**PROBLEM TO SOLVE**
Retype the opening lines of the data exactly, stopping after the line that contains "c = fa + fd*(i*2.44+.05);". Skip every picture.
=== DATA ===
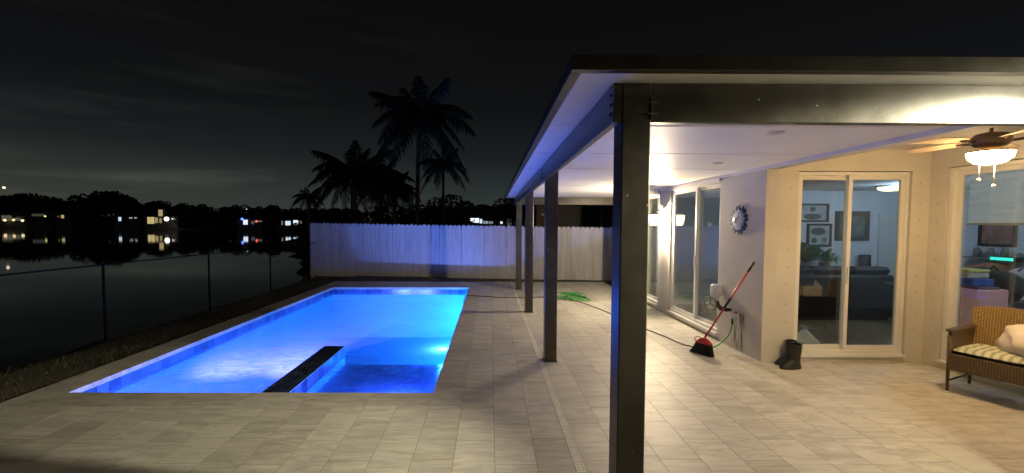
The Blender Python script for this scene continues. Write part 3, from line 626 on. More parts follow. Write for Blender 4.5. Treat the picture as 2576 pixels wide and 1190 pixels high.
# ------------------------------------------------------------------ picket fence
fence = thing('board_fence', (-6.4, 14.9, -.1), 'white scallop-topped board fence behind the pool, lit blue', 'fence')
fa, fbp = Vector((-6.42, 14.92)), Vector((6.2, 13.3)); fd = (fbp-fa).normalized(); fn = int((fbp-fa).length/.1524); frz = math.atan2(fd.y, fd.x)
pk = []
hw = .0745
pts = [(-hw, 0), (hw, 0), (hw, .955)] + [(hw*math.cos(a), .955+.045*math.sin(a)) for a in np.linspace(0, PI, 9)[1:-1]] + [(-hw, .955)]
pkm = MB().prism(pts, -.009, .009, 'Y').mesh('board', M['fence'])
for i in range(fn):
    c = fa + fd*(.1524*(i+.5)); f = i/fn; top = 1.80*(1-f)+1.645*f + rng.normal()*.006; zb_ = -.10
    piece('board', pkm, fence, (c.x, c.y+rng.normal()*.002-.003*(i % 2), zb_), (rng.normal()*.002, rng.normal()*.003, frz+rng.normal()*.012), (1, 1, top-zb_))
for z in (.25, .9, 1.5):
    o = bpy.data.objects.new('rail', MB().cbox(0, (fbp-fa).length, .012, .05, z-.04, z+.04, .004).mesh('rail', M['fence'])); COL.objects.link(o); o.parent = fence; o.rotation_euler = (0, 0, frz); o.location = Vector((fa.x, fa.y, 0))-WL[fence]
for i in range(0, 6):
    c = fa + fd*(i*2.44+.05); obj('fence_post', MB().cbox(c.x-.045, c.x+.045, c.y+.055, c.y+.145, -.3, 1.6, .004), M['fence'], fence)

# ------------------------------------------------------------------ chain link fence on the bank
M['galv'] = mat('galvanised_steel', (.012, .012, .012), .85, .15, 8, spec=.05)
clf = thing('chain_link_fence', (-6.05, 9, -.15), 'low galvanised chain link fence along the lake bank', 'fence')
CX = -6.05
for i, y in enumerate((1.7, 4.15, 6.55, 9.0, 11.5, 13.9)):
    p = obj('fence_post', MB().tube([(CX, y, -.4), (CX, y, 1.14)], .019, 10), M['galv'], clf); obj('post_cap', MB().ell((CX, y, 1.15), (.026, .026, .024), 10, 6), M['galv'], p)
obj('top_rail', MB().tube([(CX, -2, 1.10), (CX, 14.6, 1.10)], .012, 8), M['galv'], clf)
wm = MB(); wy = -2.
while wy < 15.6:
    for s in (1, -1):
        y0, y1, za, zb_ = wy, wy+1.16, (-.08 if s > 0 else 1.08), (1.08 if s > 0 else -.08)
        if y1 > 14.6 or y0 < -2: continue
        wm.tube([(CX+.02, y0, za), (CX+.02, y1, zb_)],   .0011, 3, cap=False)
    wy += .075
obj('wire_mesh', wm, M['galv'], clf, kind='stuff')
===
**RESULT BELOW**
The Blender Python script for this scene continues. Write part 3, from line 626 on. More parts follow. Write for Blender 4.5. Treat the picture as 2576 pixels wide and 1190 pixels high.
# ------------------------------------------------------------------ picket fence
fence = thing('board_fence', (-6.4, 14.9, -.1), 'white scallop-topped board fence behind the pool, lit blue', 'fence')
fa, fbp = Vector((-6.42, 14.92)), Vector((6.2, 13.3)); fd = (fbp-fa).normalized(); fn = int((fbp-fa).length/.1524); frz = math.atan2(fd.y, fd.x)
pk = []
hw = .0745
pts = [(-hw, 0), (hw, 0), (hw, .955)] + [(hw*math.cos(a), .955+.045*math.sin(a)) for a in np.linspace(0, PI, 9)[1:-1]] + [(-hw, .955)]
pkm = MB().prism(pts, -.009, .009, 'Y').mesh('board', M['fence'])
for i in range(fn):
    c = fa + fd*(.1524*(i+.5)); f = i/fn; top = 1.80*(1-f)+1.645*f + rng.normal()*.006; zb_ = -.10
    piece('board', pkm, fence, (c.x, c.y+rng.normal()*.002-.003*(i % 2), zb_), (rng.normal()*.002, rng.normal()*.003, frz+rng.normal()*.012), (1, 1, top-zb_))
for z in (.25, .9, 1.5):
    o = bpy.data.objects.new('rail', MB().cbox(0, (fbp-fa).length, .012, .05, z-.04, z+.04, .004).mesh('rail', M['fence'])); COL.objects.link(o); o.parent = fence; o.rotation_euler = (0, 0, frz); o.location = Vector((fa.x, fa.y, 0))-WL[fence]
for i in range(0, 6):
    c = fa + fd*(i*2.44+.05); obj('fence_post', MB().cbox(c.x-.045, c.x+.045, c.y+.055, c.y+.145, -.3, 1.6, .004), M['fence'], fence)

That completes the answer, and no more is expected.